Watson cultivated a familial atmosphere at CTR, one that was marked by a greater degree of respect between managers and employees, and employees and their peers, than was common at the time. Although he was not as creative as Patterson, Watson was more tolerant and civilized, a much better manager of men and women, and the policies he transplanted to CTR bore greater fruit. Yet Watson was almost as much of an egomaniac and benevolent despot as Patterson. Pictures of him were posted up all over the firm, and there was a good deal of whimsy to his promotions. “When IBM was under the old man,” said T. V. Learson, who served as IBM’s president from 1966 to 1971, “he had a system of picking people. It was very arbitrary – sometimes it was successful, sometimes not. If he liked the cut of your jib you might move up.” If not, you stayed still, slid sideways, or moved down. But at least Watson had a better eye for talent than most executives.

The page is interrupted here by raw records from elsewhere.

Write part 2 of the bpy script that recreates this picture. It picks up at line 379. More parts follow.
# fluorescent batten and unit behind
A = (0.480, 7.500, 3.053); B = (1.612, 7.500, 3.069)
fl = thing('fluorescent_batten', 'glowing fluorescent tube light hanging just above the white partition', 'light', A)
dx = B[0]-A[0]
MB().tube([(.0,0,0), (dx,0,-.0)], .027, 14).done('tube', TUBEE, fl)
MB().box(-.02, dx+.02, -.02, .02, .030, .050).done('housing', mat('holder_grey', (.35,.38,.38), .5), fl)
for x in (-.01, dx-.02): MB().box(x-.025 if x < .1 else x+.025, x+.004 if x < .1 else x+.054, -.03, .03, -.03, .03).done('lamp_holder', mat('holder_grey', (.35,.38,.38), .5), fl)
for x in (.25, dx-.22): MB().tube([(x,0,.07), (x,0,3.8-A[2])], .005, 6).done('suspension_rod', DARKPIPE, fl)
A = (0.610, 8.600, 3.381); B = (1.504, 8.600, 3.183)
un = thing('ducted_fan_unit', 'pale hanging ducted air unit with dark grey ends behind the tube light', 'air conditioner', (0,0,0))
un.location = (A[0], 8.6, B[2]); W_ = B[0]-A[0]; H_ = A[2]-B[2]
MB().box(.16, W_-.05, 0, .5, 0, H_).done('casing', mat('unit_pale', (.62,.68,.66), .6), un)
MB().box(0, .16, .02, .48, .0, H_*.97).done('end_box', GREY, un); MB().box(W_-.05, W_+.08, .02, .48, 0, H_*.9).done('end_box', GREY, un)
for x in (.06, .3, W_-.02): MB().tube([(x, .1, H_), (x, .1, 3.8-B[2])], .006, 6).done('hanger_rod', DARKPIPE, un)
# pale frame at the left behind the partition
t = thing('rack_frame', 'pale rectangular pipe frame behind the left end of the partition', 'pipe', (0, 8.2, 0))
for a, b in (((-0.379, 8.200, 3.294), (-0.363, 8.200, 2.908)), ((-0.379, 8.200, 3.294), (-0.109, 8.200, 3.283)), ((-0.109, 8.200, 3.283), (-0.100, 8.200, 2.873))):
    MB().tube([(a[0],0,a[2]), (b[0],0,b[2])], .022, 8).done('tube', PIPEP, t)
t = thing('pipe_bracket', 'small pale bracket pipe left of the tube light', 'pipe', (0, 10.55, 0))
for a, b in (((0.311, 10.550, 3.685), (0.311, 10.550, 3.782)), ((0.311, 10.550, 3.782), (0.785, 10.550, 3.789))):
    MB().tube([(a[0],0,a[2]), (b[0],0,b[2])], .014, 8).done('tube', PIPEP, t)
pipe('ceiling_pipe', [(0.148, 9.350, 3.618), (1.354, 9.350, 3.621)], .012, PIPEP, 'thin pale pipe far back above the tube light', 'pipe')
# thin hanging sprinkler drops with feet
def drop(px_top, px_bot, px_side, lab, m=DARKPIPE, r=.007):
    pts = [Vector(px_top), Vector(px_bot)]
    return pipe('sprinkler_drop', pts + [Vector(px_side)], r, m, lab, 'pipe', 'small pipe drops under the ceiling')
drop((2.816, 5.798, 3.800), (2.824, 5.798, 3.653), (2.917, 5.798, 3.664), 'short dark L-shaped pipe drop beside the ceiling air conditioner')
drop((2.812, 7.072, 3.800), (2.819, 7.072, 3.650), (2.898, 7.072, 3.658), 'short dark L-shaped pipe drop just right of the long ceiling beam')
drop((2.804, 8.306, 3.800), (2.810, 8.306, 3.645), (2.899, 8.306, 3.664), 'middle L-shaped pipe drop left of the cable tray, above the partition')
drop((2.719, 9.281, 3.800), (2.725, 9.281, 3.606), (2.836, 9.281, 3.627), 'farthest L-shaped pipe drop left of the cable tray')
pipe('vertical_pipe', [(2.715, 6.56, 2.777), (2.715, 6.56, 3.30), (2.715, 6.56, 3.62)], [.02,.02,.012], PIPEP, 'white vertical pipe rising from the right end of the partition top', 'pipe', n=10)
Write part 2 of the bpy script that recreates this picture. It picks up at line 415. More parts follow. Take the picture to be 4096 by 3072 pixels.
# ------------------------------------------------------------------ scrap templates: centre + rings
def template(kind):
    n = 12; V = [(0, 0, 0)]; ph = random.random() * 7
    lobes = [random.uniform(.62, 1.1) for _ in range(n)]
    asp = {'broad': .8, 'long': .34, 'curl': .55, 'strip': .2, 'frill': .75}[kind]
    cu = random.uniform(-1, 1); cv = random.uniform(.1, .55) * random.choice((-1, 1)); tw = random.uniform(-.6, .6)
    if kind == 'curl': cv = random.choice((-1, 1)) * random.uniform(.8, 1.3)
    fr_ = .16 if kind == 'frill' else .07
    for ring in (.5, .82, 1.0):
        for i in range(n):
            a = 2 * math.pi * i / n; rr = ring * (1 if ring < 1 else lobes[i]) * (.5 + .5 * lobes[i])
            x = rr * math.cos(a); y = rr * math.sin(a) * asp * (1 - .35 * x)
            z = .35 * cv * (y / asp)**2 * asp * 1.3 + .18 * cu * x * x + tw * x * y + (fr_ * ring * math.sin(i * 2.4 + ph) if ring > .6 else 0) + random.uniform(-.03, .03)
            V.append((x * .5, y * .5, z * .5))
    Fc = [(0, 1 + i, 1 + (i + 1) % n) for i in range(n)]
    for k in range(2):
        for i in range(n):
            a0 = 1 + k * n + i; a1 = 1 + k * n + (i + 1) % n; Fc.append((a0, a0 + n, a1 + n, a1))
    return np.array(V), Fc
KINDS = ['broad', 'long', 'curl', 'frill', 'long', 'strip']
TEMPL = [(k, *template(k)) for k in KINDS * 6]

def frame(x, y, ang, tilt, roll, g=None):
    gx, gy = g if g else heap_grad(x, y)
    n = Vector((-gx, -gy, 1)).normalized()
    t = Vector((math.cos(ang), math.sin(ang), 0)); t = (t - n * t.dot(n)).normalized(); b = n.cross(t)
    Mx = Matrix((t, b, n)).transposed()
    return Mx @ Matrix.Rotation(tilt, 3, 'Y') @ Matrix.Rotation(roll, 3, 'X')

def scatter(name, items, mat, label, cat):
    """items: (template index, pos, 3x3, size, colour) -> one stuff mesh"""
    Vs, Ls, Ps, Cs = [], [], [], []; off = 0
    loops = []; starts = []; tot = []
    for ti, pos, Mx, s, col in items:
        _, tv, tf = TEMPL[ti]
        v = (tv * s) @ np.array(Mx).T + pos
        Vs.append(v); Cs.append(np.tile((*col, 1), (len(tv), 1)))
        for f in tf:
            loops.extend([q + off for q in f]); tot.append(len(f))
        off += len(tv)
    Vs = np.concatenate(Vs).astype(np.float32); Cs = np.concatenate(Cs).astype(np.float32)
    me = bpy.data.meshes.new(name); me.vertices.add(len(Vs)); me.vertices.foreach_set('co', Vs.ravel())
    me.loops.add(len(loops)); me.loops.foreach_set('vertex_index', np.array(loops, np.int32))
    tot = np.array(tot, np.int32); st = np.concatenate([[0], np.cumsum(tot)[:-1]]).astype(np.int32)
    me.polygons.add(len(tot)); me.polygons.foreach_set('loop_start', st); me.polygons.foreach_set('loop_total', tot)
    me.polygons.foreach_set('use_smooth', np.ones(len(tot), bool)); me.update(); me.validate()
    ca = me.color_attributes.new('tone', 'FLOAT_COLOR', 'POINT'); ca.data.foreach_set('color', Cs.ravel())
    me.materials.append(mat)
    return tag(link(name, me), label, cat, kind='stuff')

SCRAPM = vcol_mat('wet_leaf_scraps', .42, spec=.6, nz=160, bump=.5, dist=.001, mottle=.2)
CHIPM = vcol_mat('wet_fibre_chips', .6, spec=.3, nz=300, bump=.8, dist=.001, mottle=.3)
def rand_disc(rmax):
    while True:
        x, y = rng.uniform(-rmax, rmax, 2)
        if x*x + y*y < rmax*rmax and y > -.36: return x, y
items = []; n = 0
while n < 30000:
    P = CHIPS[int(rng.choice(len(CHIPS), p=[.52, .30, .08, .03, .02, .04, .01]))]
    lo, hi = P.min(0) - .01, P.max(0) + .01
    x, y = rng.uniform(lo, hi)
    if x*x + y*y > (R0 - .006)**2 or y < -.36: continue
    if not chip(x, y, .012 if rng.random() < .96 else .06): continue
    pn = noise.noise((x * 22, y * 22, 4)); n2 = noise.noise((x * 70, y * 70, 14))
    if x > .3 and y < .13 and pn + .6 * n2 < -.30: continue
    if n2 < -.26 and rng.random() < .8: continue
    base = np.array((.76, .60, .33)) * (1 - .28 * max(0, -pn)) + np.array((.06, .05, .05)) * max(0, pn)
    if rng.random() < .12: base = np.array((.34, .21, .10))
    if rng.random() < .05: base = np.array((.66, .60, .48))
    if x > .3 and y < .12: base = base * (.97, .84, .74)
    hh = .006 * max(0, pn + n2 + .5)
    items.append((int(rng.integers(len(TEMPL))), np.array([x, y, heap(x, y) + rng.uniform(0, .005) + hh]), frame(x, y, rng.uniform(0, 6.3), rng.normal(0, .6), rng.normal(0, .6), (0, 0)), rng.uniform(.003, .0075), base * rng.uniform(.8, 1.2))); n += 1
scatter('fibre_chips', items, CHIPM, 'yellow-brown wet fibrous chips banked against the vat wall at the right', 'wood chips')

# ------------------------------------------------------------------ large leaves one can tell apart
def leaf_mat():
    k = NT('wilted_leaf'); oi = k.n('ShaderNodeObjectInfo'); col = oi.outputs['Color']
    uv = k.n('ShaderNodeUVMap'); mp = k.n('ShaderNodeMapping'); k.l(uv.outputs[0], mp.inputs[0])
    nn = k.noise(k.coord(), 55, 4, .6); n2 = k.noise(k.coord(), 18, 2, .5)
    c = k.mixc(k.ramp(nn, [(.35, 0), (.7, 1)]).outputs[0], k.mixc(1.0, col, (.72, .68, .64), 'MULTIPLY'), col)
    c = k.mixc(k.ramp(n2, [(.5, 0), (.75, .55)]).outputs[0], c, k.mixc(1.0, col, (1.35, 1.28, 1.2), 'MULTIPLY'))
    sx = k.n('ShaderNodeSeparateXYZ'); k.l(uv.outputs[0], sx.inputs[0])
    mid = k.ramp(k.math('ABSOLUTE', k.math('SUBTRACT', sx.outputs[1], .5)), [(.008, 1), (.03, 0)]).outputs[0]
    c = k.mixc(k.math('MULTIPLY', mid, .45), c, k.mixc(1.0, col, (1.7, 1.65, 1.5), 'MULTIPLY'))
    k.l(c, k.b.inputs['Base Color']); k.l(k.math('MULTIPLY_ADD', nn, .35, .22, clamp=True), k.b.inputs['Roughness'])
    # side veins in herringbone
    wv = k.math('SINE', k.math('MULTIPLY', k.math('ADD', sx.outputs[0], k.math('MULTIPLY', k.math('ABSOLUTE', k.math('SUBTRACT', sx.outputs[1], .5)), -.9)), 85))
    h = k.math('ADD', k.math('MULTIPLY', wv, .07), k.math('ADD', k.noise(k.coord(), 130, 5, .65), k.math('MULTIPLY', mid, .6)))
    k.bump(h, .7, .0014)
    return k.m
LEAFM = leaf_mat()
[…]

Watson’s ambitious expansion and reorganization plans were almost undone by the economy. As 1920 drew to a close, the country slipped into a recession – the slump that everyone had expected to arrive at the end of the war – and CTR took a drubbing. In 1920, the company realized a healthy $16 million in revenues and $1.9 million in net profit; a year later, the figures plunged to $10.6 million and $1 million respectively. Once again, it was International Time and Computing Scale that suffered the greatest reverses, while Tabulating Machine held up well. In any event, Fairchild and his associates on the board insisted on maintaining dividends, and the company doled out more than $500,000 to stockholders in 1921, leaving CTR about $200,000 in the red.
Watson had no choice but to crack down on costs. Wages were sliced by 10 percent, employees were laid off, debt was refinanced, and production of the long-awaited printing tabulator was halted. Fortunately, the economy picked up in 1922, and CTR began to recover, led by record sales at Tabulating Machine. The trip to the brink had a profound effect on Watson, who decided once and for all to concentrate on Tabulating Machine and to allow International Time and Computing Scale to wither away. He couldn’t have gotten away with this a few years earlier, but he had been running the firm for almost a decade and Fairchild, who was getting on in years, was spending less time at the company. In February 1924 Watson marked the new order by changing CTR’s name, which he had never liked, to the much more imposing, much more ambitious, International Business Machines Corporation. Ten months later, Fairchild died, and Watson was in full control of IBM.